━━ SUPPLIED MATERIAL

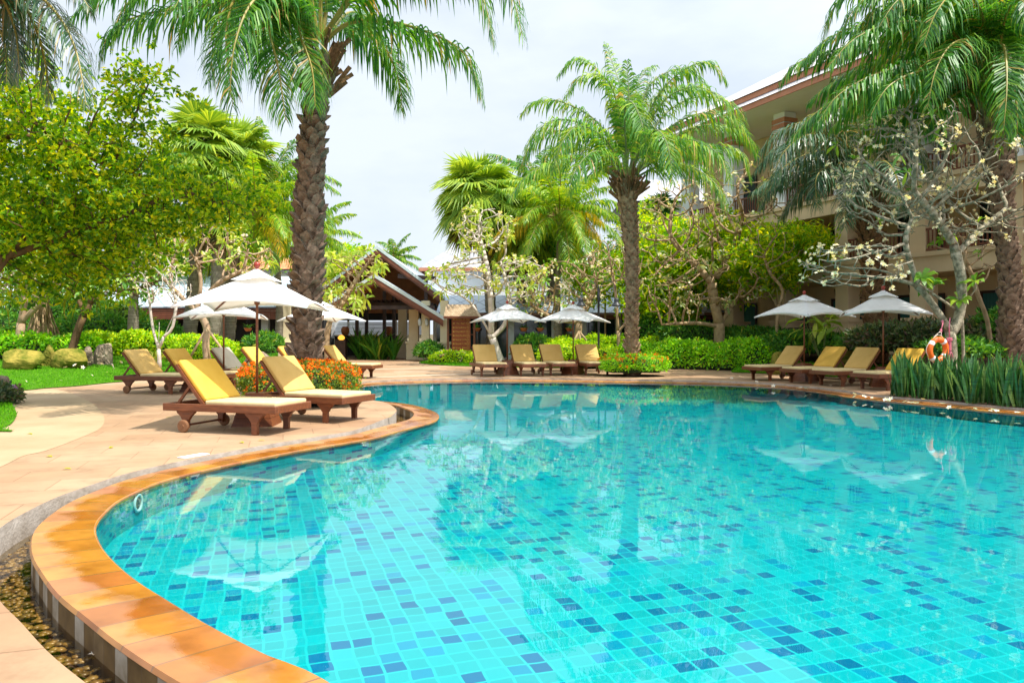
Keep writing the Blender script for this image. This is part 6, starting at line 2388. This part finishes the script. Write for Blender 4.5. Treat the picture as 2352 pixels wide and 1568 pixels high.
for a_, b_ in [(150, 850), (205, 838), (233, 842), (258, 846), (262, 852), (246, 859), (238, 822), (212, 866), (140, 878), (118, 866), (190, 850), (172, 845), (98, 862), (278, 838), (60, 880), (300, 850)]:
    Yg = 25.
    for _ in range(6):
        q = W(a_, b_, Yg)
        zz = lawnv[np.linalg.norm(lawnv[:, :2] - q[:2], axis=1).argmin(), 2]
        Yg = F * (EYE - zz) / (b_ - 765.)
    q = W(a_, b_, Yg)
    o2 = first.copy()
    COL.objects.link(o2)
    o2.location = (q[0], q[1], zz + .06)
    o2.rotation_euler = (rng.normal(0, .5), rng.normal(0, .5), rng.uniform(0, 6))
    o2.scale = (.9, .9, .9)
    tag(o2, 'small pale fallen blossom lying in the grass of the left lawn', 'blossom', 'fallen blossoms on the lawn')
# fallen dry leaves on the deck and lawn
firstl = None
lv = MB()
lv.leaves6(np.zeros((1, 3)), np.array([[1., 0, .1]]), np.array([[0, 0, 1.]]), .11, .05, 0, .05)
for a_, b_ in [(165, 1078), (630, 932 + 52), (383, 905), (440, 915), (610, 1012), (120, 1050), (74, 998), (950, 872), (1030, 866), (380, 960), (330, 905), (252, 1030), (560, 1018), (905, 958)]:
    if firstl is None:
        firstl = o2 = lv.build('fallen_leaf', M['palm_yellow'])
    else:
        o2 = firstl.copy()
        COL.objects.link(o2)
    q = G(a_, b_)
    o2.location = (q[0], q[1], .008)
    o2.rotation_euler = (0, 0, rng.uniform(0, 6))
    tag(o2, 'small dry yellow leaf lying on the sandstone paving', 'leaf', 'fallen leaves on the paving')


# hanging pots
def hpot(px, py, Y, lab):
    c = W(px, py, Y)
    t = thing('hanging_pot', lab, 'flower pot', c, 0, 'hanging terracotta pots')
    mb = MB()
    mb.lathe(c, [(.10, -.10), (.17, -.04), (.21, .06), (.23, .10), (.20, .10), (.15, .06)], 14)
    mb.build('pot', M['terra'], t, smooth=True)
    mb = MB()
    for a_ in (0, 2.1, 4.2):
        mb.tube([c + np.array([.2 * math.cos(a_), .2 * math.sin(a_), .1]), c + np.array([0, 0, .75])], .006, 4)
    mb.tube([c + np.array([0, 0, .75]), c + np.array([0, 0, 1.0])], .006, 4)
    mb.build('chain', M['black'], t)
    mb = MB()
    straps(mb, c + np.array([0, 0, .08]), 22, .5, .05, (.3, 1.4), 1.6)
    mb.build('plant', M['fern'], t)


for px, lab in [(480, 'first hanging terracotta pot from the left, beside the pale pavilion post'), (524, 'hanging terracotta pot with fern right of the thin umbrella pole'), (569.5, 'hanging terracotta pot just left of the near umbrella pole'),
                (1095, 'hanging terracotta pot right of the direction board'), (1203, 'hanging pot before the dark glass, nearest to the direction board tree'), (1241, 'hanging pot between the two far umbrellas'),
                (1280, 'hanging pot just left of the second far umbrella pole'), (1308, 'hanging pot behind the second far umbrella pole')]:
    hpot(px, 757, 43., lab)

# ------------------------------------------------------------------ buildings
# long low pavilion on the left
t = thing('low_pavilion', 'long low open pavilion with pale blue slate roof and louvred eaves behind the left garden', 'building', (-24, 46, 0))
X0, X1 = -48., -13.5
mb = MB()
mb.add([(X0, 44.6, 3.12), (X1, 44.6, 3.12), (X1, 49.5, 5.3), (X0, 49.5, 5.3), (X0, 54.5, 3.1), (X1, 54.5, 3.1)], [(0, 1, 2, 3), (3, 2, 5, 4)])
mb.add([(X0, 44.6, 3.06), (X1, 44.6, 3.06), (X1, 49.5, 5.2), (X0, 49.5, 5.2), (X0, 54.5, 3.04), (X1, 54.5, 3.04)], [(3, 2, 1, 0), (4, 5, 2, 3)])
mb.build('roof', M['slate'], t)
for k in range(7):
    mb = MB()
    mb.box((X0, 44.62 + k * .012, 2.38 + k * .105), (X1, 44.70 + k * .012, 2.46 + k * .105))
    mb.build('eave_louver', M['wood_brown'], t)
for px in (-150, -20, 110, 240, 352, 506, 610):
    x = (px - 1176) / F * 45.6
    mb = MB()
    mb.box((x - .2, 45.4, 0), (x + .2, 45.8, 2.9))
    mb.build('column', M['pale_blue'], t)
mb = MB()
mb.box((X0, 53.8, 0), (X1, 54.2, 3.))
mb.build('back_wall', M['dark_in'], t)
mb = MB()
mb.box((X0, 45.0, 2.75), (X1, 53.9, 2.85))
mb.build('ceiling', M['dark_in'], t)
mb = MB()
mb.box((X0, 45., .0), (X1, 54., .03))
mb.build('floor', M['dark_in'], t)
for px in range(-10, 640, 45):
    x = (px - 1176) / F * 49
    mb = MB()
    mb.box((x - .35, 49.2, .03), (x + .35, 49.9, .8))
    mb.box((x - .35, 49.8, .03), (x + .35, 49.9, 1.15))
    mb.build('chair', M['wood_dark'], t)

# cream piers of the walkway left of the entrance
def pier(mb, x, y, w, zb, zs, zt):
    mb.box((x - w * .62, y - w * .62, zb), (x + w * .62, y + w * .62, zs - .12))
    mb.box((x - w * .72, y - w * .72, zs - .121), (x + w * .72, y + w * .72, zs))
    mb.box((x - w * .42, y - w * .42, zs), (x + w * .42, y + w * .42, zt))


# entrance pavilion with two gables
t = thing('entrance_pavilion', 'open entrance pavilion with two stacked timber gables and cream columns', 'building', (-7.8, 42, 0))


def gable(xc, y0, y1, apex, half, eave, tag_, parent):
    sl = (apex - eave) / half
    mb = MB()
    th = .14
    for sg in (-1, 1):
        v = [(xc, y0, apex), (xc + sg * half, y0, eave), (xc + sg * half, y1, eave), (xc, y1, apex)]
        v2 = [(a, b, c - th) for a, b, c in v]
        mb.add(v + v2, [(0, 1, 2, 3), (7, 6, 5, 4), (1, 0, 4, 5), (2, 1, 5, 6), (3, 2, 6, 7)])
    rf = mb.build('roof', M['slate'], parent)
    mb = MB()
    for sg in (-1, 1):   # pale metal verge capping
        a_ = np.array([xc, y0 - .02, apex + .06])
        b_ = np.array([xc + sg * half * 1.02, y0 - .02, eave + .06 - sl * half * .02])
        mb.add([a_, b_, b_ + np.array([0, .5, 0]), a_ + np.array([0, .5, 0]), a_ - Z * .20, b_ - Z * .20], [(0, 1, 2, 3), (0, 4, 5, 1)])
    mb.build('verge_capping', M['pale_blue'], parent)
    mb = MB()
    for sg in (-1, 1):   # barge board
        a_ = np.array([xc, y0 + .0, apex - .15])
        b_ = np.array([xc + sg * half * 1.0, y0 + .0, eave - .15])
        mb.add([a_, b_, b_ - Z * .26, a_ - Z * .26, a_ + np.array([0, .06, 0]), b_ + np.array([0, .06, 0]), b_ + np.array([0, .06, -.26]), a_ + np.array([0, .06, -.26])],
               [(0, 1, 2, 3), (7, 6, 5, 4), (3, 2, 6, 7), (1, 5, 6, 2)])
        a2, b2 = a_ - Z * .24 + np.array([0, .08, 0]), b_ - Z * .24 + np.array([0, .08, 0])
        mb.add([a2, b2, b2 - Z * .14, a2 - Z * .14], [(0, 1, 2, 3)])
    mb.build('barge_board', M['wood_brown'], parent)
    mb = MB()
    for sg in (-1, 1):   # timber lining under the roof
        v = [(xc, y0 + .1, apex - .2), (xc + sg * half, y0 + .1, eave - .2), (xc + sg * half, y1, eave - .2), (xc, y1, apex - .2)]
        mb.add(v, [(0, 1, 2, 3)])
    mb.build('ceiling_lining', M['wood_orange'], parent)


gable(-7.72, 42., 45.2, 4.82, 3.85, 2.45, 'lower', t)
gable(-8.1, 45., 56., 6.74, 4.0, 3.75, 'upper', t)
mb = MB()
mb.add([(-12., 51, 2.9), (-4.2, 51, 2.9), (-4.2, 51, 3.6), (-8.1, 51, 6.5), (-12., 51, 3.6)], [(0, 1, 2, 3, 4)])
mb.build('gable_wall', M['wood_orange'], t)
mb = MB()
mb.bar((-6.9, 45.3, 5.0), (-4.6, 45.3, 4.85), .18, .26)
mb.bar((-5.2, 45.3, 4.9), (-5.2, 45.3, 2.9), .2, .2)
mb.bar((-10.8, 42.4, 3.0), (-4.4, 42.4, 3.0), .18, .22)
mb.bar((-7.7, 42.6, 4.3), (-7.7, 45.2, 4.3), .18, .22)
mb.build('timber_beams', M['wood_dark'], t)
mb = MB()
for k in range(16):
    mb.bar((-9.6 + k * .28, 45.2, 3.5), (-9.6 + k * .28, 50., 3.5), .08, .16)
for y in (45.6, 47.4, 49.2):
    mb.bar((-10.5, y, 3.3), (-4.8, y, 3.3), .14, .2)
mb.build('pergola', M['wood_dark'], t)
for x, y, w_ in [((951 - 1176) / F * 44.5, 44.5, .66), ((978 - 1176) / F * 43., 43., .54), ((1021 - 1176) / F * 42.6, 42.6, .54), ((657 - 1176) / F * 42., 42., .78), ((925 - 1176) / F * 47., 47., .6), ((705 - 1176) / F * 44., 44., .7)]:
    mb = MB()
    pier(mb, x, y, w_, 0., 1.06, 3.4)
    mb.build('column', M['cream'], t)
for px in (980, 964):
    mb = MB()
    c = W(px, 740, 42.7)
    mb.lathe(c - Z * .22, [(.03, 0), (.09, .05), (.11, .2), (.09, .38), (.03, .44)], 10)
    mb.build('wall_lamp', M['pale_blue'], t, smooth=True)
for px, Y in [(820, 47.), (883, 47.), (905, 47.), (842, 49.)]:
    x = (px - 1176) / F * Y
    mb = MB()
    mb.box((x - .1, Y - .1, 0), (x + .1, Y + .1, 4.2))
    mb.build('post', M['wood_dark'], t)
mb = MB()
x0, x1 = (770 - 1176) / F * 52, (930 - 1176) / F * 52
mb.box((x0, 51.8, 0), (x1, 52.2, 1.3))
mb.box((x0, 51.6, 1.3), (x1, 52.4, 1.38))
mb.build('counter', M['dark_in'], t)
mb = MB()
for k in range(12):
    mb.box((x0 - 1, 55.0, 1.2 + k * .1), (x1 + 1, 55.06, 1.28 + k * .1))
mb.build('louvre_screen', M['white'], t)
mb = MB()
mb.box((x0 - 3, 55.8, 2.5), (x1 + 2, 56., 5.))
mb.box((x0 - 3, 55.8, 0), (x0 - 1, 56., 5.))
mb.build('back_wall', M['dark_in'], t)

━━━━
━━ SUPPLIED MATERIAL

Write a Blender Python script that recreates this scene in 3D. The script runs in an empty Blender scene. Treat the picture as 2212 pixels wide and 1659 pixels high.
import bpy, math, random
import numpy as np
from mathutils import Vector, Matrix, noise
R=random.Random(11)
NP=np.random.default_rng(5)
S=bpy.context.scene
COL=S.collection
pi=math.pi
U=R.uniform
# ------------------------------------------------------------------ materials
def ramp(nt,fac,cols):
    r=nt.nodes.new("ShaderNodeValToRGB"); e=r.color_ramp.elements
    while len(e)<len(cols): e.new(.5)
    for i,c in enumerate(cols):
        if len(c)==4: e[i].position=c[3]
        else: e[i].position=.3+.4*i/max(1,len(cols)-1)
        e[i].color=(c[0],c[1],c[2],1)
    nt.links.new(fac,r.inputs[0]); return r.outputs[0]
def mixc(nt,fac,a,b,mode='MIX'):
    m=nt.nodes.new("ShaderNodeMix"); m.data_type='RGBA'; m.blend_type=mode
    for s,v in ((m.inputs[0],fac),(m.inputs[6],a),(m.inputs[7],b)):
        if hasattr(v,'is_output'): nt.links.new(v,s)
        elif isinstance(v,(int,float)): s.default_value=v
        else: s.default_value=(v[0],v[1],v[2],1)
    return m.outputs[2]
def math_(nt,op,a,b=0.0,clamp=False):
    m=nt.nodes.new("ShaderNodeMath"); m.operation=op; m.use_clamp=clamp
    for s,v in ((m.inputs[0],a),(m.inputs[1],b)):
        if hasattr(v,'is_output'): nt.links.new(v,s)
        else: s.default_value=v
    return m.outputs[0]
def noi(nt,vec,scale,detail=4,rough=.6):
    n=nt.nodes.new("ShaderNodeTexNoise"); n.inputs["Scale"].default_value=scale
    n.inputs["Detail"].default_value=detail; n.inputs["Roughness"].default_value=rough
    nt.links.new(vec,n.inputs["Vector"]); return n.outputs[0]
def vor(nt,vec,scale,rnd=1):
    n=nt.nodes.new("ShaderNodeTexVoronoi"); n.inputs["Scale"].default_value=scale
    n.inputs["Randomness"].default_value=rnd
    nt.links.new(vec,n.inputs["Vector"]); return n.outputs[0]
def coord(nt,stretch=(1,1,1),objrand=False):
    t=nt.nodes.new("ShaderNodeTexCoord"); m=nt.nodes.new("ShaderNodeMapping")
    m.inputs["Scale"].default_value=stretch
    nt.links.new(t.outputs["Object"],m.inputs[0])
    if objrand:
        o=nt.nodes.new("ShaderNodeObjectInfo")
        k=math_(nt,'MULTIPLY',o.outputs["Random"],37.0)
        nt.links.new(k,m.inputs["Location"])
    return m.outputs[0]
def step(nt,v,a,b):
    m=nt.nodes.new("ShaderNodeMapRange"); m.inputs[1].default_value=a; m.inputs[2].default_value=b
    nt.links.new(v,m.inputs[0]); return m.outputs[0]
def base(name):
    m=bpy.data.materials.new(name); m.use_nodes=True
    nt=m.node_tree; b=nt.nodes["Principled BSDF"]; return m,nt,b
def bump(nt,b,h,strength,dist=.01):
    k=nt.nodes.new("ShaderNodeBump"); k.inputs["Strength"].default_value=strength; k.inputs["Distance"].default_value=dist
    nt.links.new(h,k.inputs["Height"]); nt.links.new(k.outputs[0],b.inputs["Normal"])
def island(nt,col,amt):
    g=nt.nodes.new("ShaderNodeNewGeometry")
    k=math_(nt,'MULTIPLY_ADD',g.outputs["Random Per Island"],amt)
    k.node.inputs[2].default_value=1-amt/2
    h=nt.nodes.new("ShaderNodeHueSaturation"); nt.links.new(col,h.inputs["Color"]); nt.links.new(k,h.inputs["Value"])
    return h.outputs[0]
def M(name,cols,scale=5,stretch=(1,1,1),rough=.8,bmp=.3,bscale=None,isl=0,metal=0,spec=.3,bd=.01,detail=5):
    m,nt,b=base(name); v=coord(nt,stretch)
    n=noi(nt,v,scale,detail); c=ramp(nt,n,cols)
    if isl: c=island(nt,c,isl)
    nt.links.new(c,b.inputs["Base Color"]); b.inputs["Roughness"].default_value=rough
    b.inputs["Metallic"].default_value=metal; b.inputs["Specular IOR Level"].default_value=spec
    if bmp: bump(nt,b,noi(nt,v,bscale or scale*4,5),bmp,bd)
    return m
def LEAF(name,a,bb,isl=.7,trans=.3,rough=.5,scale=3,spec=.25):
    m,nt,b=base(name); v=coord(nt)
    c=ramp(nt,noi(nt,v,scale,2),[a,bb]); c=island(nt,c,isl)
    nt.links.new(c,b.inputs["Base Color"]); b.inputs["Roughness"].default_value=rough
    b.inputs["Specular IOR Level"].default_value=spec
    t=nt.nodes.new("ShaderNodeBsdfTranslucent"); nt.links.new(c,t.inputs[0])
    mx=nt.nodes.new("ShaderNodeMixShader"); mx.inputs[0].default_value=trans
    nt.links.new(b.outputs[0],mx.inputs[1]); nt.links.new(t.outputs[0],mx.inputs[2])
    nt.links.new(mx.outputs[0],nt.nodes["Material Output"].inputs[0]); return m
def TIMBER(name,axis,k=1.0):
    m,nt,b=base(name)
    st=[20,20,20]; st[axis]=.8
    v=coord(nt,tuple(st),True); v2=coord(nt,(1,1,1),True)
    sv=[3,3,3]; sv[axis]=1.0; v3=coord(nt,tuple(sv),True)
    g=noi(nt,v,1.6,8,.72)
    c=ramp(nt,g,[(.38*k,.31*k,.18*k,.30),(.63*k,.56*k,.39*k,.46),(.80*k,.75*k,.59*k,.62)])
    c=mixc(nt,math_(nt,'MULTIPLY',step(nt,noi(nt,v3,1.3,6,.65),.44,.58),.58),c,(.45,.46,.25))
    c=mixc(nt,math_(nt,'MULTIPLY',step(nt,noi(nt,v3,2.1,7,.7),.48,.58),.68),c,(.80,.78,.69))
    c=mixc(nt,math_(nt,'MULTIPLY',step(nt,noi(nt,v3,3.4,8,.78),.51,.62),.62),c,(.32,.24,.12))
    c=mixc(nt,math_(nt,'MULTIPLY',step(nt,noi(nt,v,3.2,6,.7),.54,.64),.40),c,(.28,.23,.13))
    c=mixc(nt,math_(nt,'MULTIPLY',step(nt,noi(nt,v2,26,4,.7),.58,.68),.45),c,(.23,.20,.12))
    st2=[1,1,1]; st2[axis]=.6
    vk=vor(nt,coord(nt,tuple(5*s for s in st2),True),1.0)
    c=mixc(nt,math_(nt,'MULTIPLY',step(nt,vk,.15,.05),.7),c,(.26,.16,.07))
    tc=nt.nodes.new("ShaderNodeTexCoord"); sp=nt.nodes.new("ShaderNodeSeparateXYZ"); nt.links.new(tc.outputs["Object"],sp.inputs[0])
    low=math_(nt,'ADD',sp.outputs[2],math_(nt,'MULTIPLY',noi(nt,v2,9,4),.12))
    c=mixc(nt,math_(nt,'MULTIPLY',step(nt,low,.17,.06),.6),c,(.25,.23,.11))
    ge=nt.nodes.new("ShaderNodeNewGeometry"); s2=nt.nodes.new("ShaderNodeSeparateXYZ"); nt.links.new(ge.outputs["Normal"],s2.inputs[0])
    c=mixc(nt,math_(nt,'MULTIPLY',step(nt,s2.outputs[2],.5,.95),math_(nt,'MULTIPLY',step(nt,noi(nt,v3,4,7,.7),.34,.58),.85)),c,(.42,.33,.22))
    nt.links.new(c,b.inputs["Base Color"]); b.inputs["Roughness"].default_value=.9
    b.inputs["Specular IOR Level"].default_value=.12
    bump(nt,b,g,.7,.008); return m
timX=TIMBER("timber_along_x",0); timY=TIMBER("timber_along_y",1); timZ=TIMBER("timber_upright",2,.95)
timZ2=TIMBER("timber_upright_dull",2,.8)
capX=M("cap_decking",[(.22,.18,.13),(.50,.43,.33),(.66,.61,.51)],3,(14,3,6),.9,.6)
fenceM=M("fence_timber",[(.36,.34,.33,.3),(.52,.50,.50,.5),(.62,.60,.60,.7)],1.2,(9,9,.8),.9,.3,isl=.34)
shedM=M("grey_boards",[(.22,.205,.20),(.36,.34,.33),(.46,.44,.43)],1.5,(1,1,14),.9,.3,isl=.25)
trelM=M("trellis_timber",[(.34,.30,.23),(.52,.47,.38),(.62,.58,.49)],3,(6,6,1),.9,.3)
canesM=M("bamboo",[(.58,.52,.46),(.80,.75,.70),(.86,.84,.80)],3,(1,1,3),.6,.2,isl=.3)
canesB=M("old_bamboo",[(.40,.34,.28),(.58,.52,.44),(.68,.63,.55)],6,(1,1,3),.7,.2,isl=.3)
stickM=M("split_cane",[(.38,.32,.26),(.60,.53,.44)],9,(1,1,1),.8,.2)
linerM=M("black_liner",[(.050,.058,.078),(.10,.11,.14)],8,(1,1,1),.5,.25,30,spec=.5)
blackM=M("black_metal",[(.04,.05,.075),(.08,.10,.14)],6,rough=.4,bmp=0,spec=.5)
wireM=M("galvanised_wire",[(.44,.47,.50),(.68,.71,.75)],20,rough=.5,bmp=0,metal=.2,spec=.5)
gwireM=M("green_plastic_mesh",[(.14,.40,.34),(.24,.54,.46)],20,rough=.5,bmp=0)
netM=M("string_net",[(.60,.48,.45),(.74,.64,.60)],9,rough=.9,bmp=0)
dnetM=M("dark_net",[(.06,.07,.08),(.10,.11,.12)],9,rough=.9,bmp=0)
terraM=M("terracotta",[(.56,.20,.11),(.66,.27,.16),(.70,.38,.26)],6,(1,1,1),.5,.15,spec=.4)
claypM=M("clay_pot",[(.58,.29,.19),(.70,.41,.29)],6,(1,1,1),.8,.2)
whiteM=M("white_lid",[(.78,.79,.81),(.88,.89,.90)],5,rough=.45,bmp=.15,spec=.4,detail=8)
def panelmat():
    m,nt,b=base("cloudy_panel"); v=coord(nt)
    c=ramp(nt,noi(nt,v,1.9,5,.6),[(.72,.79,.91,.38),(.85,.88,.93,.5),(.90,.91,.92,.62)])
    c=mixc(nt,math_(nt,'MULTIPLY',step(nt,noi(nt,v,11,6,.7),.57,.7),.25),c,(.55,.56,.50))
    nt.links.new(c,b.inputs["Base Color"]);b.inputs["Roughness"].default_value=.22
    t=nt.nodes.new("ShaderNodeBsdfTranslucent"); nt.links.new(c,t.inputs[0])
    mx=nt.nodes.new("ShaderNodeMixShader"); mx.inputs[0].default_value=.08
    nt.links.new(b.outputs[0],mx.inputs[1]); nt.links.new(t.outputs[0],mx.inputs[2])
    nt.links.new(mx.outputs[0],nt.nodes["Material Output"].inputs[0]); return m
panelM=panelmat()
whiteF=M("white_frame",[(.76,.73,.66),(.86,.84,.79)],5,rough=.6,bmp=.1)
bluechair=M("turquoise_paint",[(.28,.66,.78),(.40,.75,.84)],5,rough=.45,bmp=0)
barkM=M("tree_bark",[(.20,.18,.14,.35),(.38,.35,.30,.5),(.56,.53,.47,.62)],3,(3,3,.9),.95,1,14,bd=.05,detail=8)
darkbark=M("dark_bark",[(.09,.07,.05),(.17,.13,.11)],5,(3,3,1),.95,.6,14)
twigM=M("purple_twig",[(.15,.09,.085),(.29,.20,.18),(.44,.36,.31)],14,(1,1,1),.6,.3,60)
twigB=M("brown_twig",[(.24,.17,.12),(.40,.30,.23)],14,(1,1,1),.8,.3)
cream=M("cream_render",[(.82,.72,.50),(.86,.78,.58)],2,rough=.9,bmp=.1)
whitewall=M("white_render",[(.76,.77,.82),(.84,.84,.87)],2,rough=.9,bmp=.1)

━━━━
━━ SUPPLIED MATERIAL

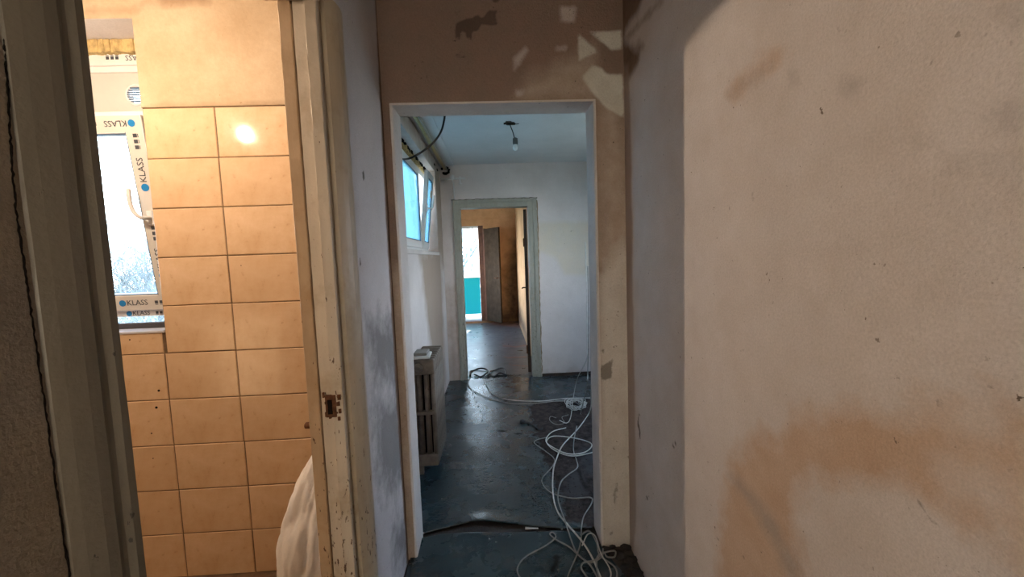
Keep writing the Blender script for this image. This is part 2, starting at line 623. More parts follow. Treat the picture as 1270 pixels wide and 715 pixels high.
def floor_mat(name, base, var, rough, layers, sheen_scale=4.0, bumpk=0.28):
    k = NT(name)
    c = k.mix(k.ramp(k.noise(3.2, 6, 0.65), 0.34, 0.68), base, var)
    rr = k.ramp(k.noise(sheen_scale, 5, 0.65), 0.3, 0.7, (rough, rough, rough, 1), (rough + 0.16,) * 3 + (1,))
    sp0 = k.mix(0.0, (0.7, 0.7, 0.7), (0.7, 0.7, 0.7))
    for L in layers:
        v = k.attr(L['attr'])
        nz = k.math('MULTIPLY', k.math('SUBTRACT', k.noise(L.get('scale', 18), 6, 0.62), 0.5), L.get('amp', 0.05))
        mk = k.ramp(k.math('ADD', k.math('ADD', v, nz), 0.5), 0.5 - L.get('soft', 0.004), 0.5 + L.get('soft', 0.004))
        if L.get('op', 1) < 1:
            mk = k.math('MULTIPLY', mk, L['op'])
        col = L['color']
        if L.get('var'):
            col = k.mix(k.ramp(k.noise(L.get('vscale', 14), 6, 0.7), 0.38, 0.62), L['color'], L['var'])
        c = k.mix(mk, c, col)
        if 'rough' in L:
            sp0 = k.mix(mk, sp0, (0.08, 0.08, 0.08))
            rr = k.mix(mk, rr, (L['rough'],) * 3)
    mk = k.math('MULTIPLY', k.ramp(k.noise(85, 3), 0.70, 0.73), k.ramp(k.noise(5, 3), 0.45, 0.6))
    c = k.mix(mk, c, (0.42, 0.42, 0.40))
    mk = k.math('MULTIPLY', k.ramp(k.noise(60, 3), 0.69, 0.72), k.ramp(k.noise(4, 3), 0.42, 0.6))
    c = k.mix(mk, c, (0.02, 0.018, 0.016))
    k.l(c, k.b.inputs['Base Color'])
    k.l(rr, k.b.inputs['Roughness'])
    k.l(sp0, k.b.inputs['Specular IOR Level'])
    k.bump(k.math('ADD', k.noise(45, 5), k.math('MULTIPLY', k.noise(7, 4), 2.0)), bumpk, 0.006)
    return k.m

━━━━

Pick out each line containing "scene" and report it.

Write a Blender Python script that recreates this scene in 3D. The script runs in an empty Blender scene. Treat the picture as 2212 pixels wide and 1659 pixels high.
S=bpy.context.scene